佐賀県神埼市千代田町に墜落した陸上自衛隊のAH64D戦闘ヘリ。防衛省によると、異常を感知して着陸を試みたが、機首から住宅街に落下したという。高性能でありながら、通常のヘリよりも高度な操縦技術を要しないとされる機種。同型機は飛行停止となったが、軍事専門家は「なぜ住宅街に落ちたのか」と首をかしげた。

 
軍事アナリストで帝京大の志方俊之名誉教授(安全保障)によると、AH64D戦闘ヘリは、ミサイルの射程が従来のヘリの2~3倍はあり、命中精度もよい。価格は通常の戦闘ヘリの数倍といい、国内でも希少な機種という。ただ、通常のヘリに比べて特段の操縦技術が必要なわけではないといい、「事故があったのは点検飛行で、熟練したパイロットが操縦するケースが多く、運転ミスがあったとは考えにくい」と指摘する。志方名誉教授は「最近米軍ヘリが墜落する事故が相次ぎ、米国に対して安全策を求めていただけに、こちらの安全策もどうなのかということが言われかねない。早急な原因解明が必要だ」と話す。

 
専門誌「軍事研究」編集部の大久保義信さんも、AH64D戦闘ヘリを、「世界最強レベルの攻撃ヘリコプター」と説明。「戦車や装甲車を撃破できる破壊力を持つ一方、機械としての練度も安定しているため、機械に不具合が出てきたとは考えにくい」とみている。

 
さらに、ヘリが民家に墜落したことについて「自衛隊なら墜落することになったとしても、身をていしてでも住宅街から外れようとするはず。どういう状況だったか詳しく調べる必要がある」と話している。

 
目撃情報を基に整備ミスの可能性を指摘するのは、元航空自衛隊航空事故調査部長の永冨信吉さんだ。「整備直後の点検飛行中という状況を考えると、整備ミスがあった可能性は否定できない。近隣住民からは『機首を下げながら落下した』などの証言があった。急激に墜落したとみられ、エンジンかローターに何らかの異常が起き、推力を失ったのではないか」

 
航空評論家の青木謙知さんも「事故機と同じヘリは米軍や韓国軍でも使われているが、似たような事故は聞いたことがない。『ローター部分が外れて落ちた』との目撃情報があるなら操縦ミスではなく、機体整備の問題ではないか」と推測する。

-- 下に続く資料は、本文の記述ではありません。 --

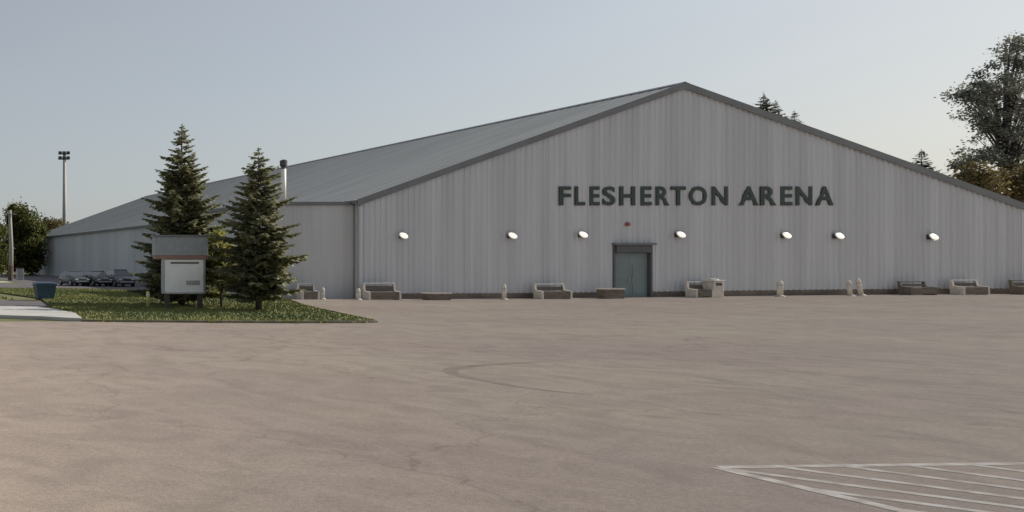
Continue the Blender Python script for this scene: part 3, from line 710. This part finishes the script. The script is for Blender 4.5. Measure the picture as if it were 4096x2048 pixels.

動画を見ると普通に飛行していたヘリがいきなりほとんど垂直に降下し、同時にローターか何かが機体から外れて飛んでいるように見える。降下が始まった時点で機体はほとんど制御不能になっていただろう。搭乗員自身も何が起こったのか分からないうちに墜落したのだろう。非常にタフな機体で被弾してもそうそう壊れないというが、今回の事故では搭乗員お方にはまことにお気の毒であった。